Old and new, East and West meet in these two buildings, which were developed by British real estate tycoon Silas Hardoon (1851-1931). Snack shops, bubble tea booths, a Japanese-style bar and a pizzeria, to name but a few outlets, fill different floors and attract people of different ages.

A store called Xinghuo Day & Night is one of the oldest in the area. It began in the 1960s as the first 24-hour convenience food shop in Shanghai. These sorts of shops are a dime a dozen nowadays, but back then, Xinhuo was the only place to go in the middle of the night for people craving a snack or needing some necessities like matches or cotton swabs. Today, the store sells local specialties.

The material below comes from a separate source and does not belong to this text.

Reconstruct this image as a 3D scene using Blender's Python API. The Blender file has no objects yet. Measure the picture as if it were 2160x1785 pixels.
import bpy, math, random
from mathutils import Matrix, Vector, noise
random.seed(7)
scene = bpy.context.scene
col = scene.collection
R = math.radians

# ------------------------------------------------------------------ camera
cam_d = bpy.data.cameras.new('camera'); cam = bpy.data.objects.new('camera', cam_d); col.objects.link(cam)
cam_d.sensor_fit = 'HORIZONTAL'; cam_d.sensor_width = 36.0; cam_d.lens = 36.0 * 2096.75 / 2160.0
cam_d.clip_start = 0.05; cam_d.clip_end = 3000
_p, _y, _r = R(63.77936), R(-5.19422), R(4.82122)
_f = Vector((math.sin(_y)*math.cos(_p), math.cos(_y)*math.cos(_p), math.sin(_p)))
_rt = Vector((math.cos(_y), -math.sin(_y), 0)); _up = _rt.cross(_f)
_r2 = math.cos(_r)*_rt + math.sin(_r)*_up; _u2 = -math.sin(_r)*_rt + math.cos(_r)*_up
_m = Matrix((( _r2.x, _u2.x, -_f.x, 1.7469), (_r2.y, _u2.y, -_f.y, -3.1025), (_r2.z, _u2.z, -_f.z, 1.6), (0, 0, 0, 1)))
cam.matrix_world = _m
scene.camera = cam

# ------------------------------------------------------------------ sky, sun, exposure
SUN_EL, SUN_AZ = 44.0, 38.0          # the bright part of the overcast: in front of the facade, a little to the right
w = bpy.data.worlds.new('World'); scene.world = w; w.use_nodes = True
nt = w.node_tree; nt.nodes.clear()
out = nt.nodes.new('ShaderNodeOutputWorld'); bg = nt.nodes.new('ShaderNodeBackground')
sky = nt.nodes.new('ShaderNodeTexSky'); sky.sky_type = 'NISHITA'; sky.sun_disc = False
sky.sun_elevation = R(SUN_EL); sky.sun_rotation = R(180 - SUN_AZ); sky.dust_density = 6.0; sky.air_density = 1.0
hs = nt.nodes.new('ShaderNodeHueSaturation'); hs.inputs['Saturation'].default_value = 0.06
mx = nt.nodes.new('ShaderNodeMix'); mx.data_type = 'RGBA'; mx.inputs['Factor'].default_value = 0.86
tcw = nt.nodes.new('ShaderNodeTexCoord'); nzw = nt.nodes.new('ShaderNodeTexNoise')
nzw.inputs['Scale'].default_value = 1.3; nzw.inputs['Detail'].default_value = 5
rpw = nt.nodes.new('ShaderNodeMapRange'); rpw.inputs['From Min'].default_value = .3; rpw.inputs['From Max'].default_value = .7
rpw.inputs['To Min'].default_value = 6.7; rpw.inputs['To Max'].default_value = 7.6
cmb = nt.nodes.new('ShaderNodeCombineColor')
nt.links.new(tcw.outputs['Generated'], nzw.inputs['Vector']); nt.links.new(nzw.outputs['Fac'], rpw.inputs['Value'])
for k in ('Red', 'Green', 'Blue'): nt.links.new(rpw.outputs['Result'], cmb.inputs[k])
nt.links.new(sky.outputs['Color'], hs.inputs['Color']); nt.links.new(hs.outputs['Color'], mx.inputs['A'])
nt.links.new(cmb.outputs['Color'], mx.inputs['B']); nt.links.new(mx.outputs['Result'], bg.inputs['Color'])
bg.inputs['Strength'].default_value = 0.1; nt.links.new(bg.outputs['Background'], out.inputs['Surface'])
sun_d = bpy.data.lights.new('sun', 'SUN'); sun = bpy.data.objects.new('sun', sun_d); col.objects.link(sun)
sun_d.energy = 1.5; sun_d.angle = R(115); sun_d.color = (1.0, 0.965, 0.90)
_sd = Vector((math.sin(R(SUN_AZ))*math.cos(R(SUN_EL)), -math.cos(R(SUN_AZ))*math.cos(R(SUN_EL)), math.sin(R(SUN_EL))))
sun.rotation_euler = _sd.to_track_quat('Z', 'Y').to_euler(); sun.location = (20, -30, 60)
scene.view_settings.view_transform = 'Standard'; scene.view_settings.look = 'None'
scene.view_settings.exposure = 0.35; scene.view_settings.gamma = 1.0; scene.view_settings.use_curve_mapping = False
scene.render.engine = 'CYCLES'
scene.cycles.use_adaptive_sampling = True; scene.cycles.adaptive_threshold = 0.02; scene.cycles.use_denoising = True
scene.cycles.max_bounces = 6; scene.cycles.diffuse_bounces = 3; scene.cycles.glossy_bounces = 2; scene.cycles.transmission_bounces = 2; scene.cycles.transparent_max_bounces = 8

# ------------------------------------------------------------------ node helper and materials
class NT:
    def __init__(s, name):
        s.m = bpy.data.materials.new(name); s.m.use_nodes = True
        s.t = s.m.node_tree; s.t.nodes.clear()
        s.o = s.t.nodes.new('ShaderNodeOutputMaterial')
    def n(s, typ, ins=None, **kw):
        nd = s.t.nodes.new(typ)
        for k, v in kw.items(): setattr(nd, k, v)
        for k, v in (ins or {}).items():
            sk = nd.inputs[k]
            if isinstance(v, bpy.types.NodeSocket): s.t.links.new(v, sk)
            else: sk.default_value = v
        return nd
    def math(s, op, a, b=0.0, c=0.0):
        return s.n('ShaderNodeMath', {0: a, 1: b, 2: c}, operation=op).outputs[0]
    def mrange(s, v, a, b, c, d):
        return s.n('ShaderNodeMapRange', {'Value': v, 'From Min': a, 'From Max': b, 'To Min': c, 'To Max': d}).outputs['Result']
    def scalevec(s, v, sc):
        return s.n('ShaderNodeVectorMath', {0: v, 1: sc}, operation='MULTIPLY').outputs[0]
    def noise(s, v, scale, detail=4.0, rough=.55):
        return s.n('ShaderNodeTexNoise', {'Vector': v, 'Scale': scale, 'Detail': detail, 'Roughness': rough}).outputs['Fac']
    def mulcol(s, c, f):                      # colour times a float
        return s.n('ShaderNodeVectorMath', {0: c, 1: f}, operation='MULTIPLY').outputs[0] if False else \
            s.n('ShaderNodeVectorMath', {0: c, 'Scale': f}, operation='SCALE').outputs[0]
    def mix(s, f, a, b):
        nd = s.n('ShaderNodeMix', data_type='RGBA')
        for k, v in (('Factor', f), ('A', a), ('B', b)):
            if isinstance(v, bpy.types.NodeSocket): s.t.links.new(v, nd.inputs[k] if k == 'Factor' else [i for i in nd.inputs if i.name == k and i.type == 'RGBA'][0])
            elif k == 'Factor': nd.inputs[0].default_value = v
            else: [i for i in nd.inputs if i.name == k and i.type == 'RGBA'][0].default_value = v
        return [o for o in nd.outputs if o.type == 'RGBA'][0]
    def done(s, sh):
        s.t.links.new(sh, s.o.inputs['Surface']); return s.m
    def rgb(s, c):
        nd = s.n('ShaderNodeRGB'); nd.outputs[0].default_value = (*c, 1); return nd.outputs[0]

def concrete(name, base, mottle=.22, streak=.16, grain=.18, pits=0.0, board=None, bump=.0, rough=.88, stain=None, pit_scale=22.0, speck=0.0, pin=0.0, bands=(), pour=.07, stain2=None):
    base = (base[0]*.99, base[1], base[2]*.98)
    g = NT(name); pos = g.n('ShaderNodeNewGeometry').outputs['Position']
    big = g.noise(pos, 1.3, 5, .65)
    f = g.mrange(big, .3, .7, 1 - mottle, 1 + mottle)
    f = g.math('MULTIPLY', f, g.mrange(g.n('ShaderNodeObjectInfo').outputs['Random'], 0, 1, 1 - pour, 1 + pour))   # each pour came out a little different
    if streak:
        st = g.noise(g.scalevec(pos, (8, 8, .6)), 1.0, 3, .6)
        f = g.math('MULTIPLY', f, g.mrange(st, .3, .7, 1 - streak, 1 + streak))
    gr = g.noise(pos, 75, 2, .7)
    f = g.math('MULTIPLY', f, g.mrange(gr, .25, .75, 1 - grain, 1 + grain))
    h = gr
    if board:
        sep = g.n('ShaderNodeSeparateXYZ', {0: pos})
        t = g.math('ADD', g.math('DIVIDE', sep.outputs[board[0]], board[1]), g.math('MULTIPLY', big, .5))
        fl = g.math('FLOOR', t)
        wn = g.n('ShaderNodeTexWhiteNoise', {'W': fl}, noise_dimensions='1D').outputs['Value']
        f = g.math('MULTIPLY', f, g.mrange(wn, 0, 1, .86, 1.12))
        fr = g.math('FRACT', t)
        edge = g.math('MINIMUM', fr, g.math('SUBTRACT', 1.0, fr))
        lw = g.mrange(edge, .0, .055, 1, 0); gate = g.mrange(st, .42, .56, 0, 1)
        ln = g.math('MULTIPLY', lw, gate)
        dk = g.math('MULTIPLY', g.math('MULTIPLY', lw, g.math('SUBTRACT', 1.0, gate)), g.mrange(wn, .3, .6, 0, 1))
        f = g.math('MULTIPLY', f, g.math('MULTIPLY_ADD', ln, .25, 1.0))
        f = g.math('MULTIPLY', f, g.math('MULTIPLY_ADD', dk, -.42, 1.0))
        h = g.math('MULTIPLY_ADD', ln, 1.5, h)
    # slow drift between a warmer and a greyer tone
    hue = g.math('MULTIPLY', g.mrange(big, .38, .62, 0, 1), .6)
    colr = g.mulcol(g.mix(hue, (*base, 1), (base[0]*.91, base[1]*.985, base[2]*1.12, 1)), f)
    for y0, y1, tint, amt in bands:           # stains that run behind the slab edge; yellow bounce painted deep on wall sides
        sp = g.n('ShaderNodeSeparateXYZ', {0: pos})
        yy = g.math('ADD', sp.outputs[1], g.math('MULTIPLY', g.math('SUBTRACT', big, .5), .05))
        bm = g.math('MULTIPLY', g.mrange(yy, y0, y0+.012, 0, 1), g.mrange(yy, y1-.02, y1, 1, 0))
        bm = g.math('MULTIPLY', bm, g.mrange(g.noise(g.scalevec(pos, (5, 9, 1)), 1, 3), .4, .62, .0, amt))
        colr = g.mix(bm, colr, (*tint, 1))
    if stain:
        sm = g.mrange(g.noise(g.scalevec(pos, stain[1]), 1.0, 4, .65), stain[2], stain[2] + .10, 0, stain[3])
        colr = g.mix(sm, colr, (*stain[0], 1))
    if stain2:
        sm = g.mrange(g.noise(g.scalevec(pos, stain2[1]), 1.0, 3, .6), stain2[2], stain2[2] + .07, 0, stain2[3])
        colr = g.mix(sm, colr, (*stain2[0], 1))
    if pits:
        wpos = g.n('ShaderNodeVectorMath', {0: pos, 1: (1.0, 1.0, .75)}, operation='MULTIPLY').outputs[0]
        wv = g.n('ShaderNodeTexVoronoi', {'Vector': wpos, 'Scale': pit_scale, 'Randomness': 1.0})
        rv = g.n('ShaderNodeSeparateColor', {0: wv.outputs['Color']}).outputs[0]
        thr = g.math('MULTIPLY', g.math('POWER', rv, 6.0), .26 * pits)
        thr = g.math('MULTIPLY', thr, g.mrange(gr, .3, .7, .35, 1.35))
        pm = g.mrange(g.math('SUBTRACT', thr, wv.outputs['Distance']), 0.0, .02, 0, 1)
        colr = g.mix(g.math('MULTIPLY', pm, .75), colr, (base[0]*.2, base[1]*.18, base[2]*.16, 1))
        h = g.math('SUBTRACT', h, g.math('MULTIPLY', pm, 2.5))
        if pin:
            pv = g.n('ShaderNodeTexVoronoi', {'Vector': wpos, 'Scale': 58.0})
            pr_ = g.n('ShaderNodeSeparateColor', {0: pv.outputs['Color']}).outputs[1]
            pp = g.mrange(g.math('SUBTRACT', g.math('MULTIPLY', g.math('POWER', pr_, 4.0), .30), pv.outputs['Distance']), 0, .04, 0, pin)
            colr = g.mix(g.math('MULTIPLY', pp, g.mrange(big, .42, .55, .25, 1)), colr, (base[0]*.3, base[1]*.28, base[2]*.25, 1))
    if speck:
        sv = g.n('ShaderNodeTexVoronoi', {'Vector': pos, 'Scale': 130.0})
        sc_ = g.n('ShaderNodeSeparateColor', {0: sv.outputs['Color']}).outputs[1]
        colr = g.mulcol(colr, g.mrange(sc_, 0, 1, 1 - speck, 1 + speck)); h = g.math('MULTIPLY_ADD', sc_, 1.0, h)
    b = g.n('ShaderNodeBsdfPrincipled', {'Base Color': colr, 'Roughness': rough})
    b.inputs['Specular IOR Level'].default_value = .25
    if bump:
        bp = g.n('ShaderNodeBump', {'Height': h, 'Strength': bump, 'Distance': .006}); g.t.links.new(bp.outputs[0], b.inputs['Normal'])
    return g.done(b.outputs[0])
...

Meanwhile, the traditional Chinese teahouse Wangyiji provides an oasis of tranquility amid the urban bustle. The teahouse, first built in 1880, now shares its home with Uchiyama Bookstore, a place founded by Japanese Kanzo Uchiyama in 1929. The bookshop is famous because renowned writer Lu Xun was a frequent patron.

“It is much less known that the bookstore moved to Cichang Lane in 1941 from its original location in Hongkou District, five years after Lu Xun died,” says Chen Gang, an official with Taikang. “We didn’t know about that until we planned to renovate the building. Now we have created a reading corner in the teahouse to commemorate the bookstore, its founder and its most famous patron.”

The new extension of the pedestrian mall is noteworthy not only because of its shops. People still live there. Clothes hang out to dry from windows, giving the area a human face beyond commercialism. Perhaps it won’t be long before residents are relocated. But for now, they can witness exciting changes from their windows.